**** GIVEN DATA ****
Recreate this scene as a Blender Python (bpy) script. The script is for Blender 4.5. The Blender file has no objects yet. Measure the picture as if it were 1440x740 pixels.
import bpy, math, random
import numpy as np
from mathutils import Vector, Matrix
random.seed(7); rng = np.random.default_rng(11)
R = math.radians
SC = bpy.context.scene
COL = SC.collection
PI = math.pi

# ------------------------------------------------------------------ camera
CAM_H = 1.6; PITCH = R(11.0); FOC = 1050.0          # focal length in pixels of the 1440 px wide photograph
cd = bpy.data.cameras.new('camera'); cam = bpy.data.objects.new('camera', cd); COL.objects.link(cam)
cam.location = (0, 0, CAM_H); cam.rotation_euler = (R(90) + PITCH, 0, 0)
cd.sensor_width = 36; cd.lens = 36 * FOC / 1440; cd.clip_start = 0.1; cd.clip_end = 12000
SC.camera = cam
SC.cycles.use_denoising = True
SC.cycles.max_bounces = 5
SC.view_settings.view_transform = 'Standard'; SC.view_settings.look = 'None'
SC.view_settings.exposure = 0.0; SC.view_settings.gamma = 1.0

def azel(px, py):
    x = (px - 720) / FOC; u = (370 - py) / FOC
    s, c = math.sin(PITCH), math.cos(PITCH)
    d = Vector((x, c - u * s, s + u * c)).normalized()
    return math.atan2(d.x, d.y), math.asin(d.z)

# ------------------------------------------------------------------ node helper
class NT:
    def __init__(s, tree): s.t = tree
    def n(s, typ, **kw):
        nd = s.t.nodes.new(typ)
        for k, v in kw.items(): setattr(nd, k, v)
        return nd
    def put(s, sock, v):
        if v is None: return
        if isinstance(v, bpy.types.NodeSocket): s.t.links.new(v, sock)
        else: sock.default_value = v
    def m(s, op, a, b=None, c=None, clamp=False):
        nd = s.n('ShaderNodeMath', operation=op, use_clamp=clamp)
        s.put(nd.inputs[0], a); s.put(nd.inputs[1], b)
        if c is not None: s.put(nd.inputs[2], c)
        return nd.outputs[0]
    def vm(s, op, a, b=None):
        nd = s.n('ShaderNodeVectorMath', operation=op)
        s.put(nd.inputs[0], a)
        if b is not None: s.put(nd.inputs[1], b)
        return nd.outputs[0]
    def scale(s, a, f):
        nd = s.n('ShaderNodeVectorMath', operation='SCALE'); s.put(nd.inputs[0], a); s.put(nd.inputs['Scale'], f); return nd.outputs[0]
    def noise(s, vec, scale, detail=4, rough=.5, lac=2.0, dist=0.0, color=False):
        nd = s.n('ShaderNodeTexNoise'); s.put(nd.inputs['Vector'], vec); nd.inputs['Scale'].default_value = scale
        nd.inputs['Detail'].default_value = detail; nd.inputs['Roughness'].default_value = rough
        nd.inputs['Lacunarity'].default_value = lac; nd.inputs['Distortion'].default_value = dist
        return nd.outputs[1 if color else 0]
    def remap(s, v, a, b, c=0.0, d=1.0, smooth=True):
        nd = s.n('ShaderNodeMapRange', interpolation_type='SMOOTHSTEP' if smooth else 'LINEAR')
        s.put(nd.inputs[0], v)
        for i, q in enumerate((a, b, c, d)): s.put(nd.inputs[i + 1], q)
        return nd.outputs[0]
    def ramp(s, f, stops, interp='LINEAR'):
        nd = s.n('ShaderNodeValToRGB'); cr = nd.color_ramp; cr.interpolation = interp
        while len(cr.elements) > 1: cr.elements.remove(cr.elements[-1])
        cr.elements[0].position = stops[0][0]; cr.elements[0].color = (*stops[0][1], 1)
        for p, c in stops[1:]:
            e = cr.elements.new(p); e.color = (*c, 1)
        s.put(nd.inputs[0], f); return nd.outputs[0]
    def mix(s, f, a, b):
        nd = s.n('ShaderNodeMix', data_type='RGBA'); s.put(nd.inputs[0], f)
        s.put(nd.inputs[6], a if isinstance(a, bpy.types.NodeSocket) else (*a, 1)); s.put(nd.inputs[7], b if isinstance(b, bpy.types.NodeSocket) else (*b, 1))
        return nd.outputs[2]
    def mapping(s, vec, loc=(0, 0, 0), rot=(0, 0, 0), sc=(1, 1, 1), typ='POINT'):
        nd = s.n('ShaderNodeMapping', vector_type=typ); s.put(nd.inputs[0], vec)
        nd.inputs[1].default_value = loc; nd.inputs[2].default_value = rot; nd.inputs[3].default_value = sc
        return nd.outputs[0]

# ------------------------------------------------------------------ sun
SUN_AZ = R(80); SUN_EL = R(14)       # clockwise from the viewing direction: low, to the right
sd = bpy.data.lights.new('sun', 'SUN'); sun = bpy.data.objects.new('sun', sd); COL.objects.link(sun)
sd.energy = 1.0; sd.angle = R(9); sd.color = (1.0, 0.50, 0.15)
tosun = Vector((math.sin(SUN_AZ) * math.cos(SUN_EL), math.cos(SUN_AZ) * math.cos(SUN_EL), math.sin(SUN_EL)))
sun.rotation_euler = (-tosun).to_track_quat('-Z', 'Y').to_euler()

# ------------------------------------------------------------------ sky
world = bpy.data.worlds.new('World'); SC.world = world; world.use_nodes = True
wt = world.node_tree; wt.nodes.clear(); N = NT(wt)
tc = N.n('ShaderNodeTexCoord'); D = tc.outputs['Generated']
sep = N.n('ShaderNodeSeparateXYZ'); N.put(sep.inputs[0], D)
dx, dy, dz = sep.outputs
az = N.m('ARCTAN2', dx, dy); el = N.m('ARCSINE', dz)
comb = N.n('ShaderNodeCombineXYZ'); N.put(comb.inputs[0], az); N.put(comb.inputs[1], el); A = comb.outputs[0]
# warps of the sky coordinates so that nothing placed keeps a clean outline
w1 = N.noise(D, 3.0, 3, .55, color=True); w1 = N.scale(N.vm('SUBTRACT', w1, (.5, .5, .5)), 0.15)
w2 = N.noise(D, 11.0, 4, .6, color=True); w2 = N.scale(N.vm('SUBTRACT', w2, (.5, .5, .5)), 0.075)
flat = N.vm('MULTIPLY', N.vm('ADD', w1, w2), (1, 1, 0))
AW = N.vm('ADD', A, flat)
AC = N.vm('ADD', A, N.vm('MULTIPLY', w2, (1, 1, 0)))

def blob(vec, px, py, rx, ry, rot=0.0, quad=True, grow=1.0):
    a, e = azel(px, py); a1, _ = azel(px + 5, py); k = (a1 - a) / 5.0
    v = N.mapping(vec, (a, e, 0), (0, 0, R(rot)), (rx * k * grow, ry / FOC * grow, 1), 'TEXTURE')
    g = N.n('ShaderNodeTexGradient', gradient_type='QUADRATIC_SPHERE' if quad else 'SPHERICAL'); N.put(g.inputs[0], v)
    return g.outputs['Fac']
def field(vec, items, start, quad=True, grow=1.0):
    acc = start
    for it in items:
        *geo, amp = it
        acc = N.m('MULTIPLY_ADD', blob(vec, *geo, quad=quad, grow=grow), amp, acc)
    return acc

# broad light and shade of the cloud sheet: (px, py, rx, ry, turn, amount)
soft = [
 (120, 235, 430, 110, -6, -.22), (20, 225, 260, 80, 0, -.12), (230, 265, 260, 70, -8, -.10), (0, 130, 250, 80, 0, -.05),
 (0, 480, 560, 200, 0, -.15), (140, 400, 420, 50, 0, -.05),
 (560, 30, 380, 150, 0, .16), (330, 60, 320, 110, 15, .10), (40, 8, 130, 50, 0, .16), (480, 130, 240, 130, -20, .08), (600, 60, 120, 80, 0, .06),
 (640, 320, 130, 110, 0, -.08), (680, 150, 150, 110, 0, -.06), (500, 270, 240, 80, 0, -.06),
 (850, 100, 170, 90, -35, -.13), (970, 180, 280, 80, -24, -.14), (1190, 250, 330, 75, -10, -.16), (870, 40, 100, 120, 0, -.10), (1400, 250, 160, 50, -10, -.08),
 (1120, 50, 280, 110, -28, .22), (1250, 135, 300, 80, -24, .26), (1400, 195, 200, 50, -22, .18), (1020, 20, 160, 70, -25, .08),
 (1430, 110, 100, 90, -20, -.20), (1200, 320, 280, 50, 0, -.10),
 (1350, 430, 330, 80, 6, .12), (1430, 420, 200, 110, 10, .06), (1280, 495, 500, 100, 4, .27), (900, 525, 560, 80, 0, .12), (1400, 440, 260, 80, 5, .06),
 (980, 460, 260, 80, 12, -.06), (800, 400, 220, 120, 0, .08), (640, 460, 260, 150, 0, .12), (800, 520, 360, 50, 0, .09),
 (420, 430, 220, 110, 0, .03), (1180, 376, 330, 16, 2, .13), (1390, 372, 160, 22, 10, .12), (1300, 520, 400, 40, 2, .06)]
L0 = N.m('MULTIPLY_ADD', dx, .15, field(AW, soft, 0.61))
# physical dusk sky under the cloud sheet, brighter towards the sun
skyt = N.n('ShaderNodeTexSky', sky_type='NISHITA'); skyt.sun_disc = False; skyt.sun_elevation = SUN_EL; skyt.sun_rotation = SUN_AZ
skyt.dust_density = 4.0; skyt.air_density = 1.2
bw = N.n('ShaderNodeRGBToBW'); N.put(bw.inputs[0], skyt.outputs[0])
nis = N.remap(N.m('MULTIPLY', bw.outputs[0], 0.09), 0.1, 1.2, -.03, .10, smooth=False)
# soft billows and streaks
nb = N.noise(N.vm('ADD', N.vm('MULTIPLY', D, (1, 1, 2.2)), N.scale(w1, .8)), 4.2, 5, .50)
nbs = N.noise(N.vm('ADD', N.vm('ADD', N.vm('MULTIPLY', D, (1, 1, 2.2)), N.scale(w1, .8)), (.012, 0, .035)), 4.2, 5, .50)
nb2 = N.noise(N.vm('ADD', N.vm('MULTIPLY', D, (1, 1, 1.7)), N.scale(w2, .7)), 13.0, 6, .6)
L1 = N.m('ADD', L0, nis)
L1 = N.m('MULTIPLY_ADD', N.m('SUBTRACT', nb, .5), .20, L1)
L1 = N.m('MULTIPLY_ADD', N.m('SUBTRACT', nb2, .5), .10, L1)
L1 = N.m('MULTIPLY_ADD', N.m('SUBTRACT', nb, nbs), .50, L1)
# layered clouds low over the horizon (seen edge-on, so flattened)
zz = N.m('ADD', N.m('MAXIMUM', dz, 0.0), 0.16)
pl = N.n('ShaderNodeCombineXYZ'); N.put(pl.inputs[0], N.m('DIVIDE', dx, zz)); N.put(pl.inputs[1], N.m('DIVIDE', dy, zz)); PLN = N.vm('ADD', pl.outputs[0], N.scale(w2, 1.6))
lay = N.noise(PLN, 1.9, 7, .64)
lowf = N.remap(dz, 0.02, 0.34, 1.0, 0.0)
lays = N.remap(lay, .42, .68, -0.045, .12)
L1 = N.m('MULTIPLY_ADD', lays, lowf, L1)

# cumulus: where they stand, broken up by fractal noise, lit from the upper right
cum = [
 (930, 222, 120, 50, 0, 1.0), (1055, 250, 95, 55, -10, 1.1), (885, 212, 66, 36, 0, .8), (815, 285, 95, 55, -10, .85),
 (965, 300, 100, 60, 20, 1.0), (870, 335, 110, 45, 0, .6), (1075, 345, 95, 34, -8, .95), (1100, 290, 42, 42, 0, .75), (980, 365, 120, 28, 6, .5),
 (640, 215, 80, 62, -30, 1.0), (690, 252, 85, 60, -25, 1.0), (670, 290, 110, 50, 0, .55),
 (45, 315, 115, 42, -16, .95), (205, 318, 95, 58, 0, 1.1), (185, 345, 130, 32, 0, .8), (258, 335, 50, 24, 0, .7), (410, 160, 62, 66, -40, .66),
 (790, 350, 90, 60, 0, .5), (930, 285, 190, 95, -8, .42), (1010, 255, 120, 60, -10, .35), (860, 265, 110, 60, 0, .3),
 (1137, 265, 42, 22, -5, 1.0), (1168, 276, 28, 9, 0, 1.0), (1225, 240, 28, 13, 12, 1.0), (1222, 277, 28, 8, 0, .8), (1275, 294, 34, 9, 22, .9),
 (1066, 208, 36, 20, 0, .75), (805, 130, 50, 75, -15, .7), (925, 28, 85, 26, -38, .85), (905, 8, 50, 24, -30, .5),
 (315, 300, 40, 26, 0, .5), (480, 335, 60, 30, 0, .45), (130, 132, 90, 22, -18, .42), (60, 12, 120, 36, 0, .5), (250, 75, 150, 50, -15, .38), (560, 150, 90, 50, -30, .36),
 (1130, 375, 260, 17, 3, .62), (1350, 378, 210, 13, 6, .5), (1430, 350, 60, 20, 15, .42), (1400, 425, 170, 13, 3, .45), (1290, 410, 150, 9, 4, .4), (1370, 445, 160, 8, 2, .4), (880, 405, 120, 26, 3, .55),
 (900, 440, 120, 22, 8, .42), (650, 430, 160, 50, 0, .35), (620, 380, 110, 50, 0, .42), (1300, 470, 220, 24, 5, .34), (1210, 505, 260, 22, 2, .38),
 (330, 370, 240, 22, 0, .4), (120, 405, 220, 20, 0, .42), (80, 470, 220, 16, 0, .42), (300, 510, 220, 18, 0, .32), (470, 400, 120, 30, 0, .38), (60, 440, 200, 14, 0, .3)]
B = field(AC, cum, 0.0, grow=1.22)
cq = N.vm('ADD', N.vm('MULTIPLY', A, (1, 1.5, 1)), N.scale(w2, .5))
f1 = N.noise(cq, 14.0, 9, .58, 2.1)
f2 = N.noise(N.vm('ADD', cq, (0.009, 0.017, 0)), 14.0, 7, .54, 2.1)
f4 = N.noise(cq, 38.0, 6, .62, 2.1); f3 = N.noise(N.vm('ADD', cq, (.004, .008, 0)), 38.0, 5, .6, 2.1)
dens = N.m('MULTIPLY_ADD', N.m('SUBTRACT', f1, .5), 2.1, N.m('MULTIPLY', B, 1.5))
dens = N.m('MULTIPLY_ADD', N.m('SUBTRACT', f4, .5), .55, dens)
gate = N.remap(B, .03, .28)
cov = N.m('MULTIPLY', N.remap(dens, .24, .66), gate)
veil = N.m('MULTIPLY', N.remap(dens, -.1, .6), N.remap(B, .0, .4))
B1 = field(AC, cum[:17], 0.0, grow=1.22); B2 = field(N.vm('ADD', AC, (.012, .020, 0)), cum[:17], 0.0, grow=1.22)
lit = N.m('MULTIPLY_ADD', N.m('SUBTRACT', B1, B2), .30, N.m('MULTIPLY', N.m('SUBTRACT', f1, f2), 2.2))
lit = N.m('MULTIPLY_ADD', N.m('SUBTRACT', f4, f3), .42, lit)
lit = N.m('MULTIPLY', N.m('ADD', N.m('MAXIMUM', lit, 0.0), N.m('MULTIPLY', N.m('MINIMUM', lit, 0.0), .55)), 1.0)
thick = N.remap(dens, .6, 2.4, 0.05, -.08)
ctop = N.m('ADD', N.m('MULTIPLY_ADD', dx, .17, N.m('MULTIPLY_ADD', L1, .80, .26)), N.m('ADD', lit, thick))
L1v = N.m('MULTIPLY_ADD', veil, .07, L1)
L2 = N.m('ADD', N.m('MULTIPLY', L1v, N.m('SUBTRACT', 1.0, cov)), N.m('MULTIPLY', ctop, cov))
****
DIRECTIVE: Return exactly the lines from the beginning of the data above through the one containing "PI = math.pi", please. Include both end lines and add nothing else.

RESULT OF THE EXERCISE:
Recreate this scene as a Blender Python (bpy) script. The script is for Blender 4.5. The Blender file has no objects yet. Measure the picture as if it were 1440x740 pixels.
import bpy, math, random
import numpy as np
from mathutils import Vector, Matrix
random.seed(7); rng = np.random.default_rng(11)
R = math.radians
SC = bpy.context.scene
COL = SC.collection
PI = math.pi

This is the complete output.